**Information provided:**
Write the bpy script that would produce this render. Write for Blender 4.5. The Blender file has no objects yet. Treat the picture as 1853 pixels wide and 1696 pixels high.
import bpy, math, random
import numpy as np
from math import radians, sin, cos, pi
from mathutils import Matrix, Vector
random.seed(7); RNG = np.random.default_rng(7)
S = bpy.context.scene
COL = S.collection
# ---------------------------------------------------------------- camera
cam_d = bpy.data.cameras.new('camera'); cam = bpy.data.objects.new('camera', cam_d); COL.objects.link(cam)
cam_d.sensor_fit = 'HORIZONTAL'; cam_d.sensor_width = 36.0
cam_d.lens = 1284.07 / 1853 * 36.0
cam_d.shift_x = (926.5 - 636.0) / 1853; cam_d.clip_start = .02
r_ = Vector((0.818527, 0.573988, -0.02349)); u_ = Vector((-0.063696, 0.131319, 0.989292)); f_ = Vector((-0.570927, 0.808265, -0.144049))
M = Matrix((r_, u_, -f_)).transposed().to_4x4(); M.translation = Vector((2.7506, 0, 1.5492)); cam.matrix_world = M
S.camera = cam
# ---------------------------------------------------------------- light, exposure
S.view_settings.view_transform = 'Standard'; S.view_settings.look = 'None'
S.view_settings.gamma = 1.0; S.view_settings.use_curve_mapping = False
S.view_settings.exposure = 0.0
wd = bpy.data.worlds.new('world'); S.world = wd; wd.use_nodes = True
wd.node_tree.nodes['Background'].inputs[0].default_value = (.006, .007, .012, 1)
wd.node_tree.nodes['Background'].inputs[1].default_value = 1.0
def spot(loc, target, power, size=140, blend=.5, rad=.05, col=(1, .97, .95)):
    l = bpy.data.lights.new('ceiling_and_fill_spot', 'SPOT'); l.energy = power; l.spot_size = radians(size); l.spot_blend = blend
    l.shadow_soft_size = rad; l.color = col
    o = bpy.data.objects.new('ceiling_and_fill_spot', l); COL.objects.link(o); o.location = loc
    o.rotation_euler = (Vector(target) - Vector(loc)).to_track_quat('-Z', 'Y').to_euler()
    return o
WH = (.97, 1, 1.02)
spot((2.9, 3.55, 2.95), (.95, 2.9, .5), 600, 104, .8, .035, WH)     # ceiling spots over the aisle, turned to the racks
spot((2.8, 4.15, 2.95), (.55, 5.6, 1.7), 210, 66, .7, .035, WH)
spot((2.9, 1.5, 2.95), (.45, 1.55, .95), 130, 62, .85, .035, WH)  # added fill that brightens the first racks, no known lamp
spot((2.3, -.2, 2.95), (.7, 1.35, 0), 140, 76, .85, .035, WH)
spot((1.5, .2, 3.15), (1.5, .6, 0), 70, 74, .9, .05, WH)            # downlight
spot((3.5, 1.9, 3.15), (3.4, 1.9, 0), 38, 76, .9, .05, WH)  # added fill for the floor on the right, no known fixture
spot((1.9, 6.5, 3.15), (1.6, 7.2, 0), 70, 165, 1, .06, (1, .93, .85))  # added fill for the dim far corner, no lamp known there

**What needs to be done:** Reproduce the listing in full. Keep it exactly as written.

**Output of the exercise:**
Write the bpy script that would produce this render. Write for Blender 4.5. The Blender file has no objects yet. Treat the picture as 1853 pixels wide and 1696 pixels high.
import bpy, math, random
import numpy as np
from math import radians, sin, cos, pi
from mathutils import Matrix, Vector
random.seed(7); RNG = np.random.default_rng(7)
S = bpy.context.scene
COL = S.collection
# ---------------------------------------------------------------- camera
cam_d = bpy.data.cameras.new('camera'); cam = bpy.data.objects.new('camera', cam_d); COL.objects.link(cam)
cam_d.sensor_fit = 'HORIZONTAL'; cam_d.sensor_width = 36.0
cam_d.lens = 1284.07 / 1853 * 36.0
cam_d.shift_x = (926.5 - 636.0) / 1853; cam_d.clip_start = .02
r_ = Vector((0.818527, 0.573988, -0.02349)); u_ = Vector((-0.063696, 0.131319, 0.989292)); f_ = Vector((-0.570927, 0.808265, -0.144049))
M = Matrix((r_, u_, -f_)).transposed().to_4x4(); M.translation = Vector((2.7506, 0, 1.5492)); cam.matrix_world = M
S.camera = cam
# ---------------------------------------------------------------- light, exposure
S.view_settings.view_transform = 'Standard'; S.view_settings.look = 'None'
S.view_settings.gamma = 1.0; S.view_settings.use_curve_mapping = False
S.view_settings.exposure = 0.0
wd = bpy.data.worlds.new('world'); S.world = wd; wd.use_nodes = True
wd.node_tree.nodes['Background'].inputs[0].default_value = (.006, .007, .012, 1)
wd.node_tree.nodes['Background'].inputs[1].default_value = 1.0
def spot(loc, target, power, size=140, blend=.5, rad=.05, col=(1, .97, .95)):
    l = bpy.data.lights.new('ceiling_and_fill_spot', 'SPOT'); l.energy = power; l.spot_size = radians(size); l.spot_blend = blend
    l.shadow_soft_size = rad; l.color = col
    o = bpy.data.objects.new('ceiling_and_fill_spot', l); COL.objects.link(o); o.location = loc
    o.rotation_euler = (Vector(target) - Vector(loc)).to_track_quat('-Z', 'Y').to_euler()
    return o
WH = (.97, 1, 1.02)
spot((2.9, 3.55, 2.95), (.95, 2.9, .5), 600, 104, .8, .035, WH)     # ceiling spots over the aisle, turned to the racks
spot((2.8, 4.15, 2.95), (.55, 5.6, 1.7), 210, 66, .7, .035, WH)
spot((2.9, 1.5, 2.95), (.45, 1.55, .95), 130, 62, .85, .035, WH)  # added fill that brightens the first racks, no known lamp
spot((2.3, -.2, 2.95), (.7, 1.35, 0), 140, 76, .85, .035, WH)
spot((1.5, .2, 3.15), (1.5, .6, 0), 70, 74, .9, .05, WH)            # downlight
spot((3.5, 1.9, 3.15), (3.4, 1.9, 0), 38, 76, .9, .05, WH)  # added fill for the floor on the right, no known fixture
spot((1.9, 6.5, 3.15), (1.6, 7.2, 0), 70, 165, 1, .06, (1, .93, .85))  # added fill for the dim far corner, no lamp known there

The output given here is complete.